In May 2021, the world was shocked when 215 suspected unmarked graves of Indigenous children were identified at the former Kamloops Indian Residential School in British Columbia. The actual number of suspected unmarked graves was later revised to 200.

Recently, another 171 "plausible burials" were uncovered at the site of a former northern Ontario St. Mary's Indian Residential School. As of January 2023, over 2,400 potential unmarked graves have been found at Indian residential school sites around Canada.

Supernant said that the rise in reporting of investigations for unmarked graves is due to several factors.

"First, many of the announcements since May 2021 are the result of years of work undertaken by the First Nations that they had not previously made public.

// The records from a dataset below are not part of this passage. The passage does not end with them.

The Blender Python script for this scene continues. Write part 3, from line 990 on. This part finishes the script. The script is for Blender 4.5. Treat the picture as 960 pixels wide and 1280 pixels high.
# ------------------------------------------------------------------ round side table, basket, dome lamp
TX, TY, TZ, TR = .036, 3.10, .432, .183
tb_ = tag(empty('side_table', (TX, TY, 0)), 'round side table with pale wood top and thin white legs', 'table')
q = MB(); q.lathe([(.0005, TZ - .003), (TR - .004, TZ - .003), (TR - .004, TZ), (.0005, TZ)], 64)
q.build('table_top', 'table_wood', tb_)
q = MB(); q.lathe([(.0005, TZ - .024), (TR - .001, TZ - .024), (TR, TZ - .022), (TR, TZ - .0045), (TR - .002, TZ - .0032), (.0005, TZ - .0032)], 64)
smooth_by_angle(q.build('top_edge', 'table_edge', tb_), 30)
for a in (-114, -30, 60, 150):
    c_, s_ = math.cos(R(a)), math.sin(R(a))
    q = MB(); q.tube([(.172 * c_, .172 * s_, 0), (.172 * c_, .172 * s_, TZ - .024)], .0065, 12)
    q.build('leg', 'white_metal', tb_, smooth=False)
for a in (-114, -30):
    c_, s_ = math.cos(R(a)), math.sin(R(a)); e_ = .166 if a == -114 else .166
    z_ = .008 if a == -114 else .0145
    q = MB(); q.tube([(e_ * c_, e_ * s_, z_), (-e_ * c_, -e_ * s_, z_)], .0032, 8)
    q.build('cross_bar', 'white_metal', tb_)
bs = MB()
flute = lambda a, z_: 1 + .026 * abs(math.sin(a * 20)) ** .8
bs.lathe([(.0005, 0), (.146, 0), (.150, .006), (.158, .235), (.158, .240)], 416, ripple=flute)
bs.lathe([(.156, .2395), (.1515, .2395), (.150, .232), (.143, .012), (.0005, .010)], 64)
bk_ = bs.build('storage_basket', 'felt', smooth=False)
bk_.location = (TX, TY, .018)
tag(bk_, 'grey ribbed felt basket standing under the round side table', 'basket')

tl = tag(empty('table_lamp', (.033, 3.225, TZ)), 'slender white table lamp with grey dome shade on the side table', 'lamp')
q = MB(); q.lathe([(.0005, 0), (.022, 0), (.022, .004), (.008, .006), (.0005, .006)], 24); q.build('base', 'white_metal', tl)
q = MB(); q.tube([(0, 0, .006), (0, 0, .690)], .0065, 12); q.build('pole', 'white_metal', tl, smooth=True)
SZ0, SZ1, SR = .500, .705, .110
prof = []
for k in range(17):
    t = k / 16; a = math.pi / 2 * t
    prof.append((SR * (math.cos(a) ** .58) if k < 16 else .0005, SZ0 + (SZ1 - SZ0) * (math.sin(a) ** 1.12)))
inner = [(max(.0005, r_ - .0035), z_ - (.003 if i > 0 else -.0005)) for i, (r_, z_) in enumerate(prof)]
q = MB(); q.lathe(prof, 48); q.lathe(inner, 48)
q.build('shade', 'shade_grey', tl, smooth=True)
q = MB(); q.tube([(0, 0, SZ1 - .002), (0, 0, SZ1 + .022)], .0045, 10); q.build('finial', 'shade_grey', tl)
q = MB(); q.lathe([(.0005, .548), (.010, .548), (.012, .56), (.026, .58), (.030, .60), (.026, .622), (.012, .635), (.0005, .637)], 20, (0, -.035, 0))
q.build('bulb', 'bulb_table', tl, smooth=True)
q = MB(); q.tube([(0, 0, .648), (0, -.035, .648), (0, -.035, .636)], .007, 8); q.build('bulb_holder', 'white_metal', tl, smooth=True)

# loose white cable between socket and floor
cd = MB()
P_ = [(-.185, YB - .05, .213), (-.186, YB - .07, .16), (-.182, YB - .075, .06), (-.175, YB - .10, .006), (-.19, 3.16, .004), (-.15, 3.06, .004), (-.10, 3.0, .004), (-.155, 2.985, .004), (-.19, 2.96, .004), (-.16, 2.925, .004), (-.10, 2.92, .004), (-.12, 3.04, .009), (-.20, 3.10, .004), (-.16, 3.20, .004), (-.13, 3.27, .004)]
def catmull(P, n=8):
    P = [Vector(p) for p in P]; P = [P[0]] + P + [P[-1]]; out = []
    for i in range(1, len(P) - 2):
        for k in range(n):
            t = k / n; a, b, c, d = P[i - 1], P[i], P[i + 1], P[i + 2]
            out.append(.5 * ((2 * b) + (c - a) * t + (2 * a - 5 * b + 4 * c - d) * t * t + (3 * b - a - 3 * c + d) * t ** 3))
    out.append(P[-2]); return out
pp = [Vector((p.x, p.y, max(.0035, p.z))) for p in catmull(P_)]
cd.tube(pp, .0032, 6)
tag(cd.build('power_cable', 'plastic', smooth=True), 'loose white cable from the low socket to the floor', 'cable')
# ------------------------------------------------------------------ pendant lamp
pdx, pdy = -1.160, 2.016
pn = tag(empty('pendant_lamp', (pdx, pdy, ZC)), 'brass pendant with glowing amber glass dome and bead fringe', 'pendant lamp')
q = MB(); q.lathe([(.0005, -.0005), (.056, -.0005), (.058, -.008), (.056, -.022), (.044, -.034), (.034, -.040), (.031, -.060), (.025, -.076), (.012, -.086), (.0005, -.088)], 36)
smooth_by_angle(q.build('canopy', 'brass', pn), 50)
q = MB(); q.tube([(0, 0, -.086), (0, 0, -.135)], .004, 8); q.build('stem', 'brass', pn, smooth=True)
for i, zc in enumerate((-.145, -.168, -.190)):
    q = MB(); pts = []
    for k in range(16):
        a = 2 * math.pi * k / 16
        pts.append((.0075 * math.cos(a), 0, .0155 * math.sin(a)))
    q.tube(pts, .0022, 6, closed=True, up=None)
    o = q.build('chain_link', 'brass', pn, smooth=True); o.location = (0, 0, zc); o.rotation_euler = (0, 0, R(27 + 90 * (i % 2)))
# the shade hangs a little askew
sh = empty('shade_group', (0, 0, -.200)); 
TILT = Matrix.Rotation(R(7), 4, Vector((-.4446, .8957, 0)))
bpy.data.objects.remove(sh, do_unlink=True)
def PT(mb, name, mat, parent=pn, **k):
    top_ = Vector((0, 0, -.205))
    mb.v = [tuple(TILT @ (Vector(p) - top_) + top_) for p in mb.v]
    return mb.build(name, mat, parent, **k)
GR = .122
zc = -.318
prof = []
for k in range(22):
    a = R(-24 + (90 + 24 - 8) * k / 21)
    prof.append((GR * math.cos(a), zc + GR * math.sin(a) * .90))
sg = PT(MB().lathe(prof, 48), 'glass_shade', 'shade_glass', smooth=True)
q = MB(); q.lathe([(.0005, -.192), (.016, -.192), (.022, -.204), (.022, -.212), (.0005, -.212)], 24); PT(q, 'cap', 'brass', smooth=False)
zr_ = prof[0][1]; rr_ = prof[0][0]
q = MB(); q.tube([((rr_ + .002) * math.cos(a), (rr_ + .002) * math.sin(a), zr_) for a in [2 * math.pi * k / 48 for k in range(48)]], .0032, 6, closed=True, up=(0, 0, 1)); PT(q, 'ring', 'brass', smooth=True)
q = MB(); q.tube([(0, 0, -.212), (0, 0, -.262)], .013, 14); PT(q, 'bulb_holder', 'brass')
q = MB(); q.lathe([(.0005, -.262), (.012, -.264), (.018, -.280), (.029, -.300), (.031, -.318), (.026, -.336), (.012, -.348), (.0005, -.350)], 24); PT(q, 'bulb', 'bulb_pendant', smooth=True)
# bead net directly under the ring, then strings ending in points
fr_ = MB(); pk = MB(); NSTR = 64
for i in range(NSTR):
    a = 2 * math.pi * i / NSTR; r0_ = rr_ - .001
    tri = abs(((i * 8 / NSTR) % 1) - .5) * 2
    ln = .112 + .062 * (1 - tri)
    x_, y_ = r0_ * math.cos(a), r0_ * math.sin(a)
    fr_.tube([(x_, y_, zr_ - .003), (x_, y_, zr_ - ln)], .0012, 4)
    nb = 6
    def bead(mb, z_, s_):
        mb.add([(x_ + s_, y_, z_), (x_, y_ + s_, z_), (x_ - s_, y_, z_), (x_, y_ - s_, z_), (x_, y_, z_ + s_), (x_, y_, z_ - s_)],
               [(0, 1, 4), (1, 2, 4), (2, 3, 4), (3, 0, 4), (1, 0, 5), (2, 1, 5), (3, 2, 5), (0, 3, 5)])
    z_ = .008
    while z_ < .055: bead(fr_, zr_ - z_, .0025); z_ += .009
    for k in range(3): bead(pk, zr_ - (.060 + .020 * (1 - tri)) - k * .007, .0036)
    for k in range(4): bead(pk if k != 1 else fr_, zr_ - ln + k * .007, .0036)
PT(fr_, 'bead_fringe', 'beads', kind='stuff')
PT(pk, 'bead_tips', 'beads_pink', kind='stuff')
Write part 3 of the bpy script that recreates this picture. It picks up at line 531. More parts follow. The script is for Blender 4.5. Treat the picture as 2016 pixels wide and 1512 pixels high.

For example, investigations had been underway at the Brandon Industrial School in Manitoba since 2012 and at the Kuper Island Residential School in British Columbia since 2014," said the scholar.

"Second, many Indigenous communities had wanted to undertake this work but lacked access to funding to conduct the investigations. Funding is now available, so many are beginning their searches now," she said.

"Finally, there is a lot more public awareness and support for the First Nations in this difficult work, so the announcements of unmarked graves receive a lot of media attention," Supernant added.

Supernant called for more support to the First Nations.

"There are challenges they face in terms of access to records, training in the various techniques, and management and safeguarding of data," she said.

She believed that the legacy of residential schools and the genocide against Indigenous peoples is at the root of so many challenges that Indigenous peoples face, as the trauma of genocide continues to impact their communities.

"There is also enduring structural racism in Canadian society, from the justice system to health care to education. All of this needs to be addressed in order for Indigenous communities to have healthy, vibrant futures," she said.

Over 150,000 First Nations, Metis and Inuit children were separated from their families and forced to attend government-funded schools between the 1870s and 1997.

In 2015, a Truth and Reconciliation Commission appointed by the Canadian government concluded that children were physically and sexually abused and died in schools.

While it has documented at least 4,100 deaths, the commission said the real numbers may never be fully known.